Give the lines of the material verbatim, from the first line to the line with "finish('aerial_socket', bm, M['brass'], router)", including both.

→ Supplied material
════════════════════
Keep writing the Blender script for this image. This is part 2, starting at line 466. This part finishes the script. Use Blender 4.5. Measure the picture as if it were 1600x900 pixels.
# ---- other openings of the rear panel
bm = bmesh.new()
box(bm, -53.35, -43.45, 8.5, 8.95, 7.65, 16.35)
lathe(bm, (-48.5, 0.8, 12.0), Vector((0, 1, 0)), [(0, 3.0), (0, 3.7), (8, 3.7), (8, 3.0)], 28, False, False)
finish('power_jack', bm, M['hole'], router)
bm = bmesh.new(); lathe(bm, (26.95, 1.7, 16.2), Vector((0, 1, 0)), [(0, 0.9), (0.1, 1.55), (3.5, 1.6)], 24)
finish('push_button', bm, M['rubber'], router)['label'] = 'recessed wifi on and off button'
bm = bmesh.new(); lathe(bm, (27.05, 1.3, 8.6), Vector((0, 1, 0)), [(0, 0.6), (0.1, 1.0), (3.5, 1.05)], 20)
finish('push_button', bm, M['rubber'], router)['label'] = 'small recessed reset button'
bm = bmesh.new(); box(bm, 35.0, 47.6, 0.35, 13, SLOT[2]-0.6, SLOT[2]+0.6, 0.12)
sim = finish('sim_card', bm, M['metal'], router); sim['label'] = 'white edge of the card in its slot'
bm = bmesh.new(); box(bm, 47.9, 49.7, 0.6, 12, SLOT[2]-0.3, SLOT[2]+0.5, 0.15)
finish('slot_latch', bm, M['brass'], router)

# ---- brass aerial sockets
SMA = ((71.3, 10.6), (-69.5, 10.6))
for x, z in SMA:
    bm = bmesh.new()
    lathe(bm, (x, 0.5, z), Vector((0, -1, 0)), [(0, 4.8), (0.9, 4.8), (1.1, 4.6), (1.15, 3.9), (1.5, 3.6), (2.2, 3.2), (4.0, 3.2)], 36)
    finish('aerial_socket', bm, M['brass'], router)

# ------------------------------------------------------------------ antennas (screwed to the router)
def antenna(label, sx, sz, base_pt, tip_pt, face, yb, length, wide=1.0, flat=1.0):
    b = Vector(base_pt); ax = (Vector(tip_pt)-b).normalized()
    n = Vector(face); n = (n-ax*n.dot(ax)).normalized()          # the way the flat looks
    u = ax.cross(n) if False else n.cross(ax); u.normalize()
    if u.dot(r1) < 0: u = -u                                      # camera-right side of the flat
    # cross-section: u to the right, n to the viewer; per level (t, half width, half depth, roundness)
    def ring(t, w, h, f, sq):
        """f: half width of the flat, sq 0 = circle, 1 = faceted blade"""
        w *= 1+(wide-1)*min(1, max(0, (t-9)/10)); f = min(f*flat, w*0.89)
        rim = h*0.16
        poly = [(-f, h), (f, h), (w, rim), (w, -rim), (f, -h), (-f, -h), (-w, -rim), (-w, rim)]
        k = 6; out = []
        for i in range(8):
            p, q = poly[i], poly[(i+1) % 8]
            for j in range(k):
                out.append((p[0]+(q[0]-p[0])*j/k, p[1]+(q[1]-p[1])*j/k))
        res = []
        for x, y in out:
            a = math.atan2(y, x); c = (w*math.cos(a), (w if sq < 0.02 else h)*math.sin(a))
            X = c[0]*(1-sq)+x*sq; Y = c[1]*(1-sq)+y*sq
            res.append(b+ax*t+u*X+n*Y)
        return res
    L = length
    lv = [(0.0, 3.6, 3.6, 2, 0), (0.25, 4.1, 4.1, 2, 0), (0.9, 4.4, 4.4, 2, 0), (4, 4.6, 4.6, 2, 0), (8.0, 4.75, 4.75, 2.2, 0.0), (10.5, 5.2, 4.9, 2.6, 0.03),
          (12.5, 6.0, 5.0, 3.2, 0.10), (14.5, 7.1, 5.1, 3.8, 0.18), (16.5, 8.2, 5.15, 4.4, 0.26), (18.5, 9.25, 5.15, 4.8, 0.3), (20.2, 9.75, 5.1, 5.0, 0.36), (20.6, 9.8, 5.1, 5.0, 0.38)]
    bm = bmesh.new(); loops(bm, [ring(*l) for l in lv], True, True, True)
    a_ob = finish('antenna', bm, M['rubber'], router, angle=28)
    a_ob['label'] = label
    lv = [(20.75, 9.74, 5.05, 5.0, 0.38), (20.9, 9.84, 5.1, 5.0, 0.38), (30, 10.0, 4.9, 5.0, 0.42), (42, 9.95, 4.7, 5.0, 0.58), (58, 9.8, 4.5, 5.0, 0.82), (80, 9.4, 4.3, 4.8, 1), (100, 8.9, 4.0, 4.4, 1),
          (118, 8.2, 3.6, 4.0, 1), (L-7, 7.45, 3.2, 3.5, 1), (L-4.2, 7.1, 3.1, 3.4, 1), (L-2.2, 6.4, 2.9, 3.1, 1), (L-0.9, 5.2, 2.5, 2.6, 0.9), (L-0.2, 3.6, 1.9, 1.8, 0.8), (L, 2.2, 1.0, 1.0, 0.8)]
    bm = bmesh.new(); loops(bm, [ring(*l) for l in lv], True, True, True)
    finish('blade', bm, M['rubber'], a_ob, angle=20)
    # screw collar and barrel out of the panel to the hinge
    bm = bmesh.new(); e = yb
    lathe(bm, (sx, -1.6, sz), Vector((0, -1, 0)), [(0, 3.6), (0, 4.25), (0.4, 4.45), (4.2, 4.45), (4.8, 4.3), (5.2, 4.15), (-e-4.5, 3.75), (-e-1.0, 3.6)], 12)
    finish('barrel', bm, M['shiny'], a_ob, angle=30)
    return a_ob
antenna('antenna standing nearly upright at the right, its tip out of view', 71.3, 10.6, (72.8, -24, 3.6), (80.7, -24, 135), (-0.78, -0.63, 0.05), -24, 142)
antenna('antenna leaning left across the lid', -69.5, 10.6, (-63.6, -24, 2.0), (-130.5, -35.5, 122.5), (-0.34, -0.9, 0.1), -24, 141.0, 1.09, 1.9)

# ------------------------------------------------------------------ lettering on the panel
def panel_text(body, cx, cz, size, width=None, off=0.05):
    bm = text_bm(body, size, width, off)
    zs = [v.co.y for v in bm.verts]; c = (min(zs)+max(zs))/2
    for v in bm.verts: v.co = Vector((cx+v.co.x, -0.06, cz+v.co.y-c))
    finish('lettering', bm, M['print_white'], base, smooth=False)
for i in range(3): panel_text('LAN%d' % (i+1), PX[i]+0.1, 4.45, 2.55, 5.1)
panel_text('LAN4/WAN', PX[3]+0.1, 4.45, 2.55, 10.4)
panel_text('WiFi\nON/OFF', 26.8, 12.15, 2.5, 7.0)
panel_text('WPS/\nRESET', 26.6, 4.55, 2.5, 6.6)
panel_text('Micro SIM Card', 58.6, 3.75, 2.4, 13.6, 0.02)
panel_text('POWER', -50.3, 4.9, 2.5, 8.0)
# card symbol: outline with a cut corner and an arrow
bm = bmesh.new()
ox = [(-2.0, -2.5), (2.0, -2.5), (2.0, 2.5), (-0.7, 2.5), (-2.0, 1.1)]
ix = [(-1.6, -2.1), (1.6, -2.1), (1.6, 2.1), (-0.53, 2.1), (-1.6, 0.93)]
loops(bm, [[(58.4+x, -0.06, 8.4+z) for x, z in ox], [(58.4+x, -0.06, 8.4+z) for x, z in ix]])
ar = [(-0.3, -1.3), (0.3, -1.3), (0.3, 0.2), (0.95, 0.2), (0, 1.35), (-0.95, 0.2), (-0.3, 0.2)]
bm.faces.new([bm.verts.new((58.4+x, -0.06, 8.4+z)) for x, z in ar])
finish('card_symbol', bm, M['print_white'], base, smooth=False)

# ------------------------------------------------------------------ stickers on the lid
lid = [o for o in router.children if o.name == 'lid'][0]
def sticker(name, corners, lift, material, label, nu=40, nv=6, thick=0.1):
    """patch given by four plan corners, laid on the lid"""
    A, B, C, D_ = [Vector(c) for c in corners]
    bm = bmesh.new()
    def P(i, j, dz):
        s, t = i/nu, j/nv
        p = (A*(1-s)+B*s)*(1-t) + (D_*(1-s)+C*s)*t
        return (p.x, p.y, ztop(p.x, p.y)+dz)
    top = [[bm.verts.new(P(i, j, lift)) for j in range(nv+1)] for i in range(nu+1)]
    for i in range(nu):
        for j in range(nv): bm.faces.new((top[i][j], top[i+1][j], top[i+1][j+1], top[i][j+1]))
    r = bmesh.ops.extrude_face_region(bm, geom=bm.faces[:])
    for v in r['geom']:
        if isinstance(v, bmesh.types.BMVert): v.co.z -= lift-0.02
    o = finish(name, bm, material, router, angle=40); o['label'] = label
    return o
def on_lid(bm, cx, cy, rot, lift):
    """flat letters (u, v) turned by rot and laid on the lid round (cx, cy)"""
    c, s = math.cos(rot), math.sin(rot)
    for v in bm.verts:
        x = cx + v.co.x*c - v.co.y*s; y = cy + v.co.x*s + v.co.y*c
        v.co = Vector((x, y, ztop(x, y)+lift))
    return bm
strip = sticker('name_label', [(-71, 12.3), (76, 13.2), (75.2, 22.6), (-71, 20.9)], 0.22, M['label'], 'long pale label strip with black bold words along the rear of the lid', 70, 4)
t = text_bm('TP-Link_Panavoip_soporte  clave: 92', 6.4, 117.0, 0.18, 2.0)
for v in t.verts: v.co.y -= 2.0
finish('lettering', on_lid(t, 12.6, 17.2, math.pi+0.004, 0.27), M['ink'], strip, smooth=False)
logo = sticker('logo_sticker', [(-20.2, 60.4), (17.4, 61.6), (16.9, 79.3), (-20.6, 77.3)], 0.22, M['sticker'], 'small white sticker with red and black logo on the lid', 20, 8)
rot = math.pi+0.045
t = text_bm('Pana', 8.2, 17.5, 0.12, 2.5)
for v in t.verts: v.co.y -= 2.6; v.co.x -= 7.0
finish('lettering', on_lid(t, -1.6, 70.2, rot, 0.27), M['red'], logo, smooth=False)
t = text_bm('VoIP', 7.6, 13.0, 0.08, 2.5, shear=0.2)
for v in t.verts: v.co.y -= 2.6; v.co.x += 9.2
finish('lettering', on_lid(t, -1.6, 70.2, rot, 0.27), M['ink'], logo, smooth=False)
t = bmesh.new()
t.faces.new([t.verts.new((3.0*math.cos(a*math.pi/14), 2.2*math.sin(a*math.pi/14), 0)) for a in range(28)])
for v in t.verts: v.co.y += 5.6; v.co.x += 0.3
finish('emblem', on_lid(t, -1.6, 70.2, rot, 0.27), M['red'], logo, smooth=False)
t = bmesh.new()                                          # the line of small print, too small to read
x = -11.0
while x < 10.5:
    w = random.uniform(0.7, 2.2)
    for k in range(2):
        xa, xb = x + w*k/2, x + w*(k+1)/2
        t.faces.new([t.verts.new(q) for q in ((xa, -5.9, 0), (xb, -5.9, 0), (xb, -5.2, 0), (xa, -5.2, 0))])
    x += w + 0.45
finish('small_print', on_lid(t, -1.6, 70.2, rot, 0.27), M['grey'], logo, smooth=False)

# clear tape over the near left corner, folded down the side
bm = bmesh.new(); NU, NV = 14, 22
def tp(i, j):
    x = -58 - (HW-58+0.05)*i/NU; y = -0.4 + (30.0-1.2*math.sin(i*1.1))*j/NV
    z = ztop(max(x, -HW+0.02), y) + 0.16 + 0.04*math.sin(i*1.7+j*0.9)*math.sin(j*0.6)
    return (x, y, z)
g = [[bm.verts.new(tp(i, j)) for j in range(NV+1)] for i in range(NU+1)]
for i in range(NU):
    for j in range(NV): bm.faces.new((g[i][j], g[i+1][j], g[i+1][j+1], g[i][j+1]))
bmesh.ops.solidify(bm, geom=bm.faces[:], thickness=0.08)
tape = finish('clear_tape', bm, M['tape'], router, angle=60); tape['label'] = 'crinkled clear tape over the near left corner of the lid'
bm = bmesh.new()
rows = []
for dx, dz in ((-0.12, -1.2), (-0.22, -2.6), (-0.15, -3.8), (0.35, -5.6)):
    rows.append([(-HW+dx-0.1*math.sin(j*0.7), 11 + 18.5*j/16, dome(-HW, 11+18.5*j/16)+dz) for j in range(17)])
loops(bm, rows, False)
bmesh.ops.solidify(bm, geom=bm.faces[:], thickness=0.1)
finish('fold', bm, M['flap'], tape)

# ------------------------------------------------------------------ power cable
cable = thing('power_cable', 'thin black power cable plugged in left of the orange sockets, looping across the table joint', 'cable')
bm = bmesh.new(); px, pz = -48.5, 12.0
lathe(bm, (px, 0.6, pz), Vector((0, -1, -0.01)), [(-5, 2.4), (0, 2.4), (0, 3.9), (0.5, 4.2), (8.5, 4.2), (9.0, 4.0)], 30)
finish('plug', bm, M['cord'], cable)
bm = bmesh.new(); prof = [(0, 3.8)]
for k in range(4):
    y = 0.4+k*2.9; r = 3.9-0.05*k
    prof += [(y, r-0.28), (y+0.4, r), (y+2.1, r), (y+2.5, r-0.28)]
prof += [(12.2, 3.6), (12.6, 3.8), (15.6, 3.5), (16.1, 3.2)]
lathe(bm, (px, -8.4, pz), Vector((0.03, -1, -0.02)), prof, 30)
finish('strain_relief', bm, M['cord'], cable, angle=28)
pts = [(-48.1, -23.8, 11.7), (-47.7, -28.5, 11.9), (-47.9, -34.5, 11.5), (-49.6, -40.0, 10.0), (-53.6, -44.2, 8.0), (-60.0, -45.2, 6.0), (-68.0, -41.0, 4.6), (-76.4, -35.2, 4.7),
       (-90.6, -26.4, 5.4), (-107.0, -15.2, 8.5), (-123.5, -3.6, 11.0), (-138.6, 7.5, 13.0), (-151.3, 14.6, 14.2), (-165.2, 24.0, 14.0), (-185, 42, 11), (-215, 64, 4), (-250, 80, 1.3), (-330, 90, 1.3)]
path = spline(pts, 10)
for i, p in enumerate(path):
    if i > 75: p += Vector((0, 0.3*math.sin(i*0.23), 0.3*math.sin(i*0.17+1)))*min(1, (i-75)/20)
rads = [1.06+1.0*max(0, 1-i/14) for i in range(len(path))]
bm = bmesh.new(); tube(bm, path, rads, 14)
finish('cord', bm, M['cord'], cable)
════════════════════
→ Response to the exercise
Keep writing the Blender script for this image. This is part 2, starting at line 466. This part finishes the script. Use Blender 4.5. Measure the picture as if it were 1600x900 pixels.
# ---- other openings of the rear panel
bm = bmesh.new()
box(bm, -53.35, -43.45, 8.5, 8.95, 7.65, 16.35)
lathe(bm, (-48.5, 0.8, 12.0), Vector((0, 1, 0)), [(0, 3.0), (0, 3.7), (8, 3.7), (8, 3.0)], 28, False, False)
finish('power_jack', bm, M['hole'], router)
bm = bmesh.new(); lathe(bm, (26.95, 1.7, 16.2), Vector((0, 1, 0)), [(0, 0.9), (0.1, 1.55), (3.5, 1.6)], 24)
finish('push_button', bm, M['rubber'], router)['label'] = 'recessed wifi on and off button'
bm = bmesh.new(); lathe(bm, (27.05, 1.3, 8.6), Vector((0, 1, 0)), [(0, 0.6), (0.1, 1.0), (3.5, 1.05)], 20)
finish('push_button', bm, M['rubber'], router)['label'] = 'small recessed reset button'
bm = bmesh.new(); box(bm, 35.0, 47.6, 0.35, 13, SLOT[2]-0.6, SLOT[2]+0.6, 0.12)
sim = finish('sim_card', bm, M['metal'], router); sim['label'] = 'white edge of the card in its slot'
bm = bmesh.new(); box(bm, 47.9, 49.7, 0.6, 12, SLOT[2]-0.3, SLOT[2]+0.5, 0.15)
finish('slot_latch', bm, M['brass'], router)

# ---- brass aerial sockets
SMA = ((71.3, 10.6), (-69.5, 10.6))
for x, z in SMA:
    bm = bmesh.new()
    lathe(bm, (x, 0.5, z), Vector((0, -1, 0)), [(0, 4.8), (0.9, 4.8), (1.1, 4.6), (1.15, 3.9), (1.5, 3.6), (2.2, 3.2), (4.0, 3.2)], 36)
    finish('aerial_socket', bm, M['brass'], router)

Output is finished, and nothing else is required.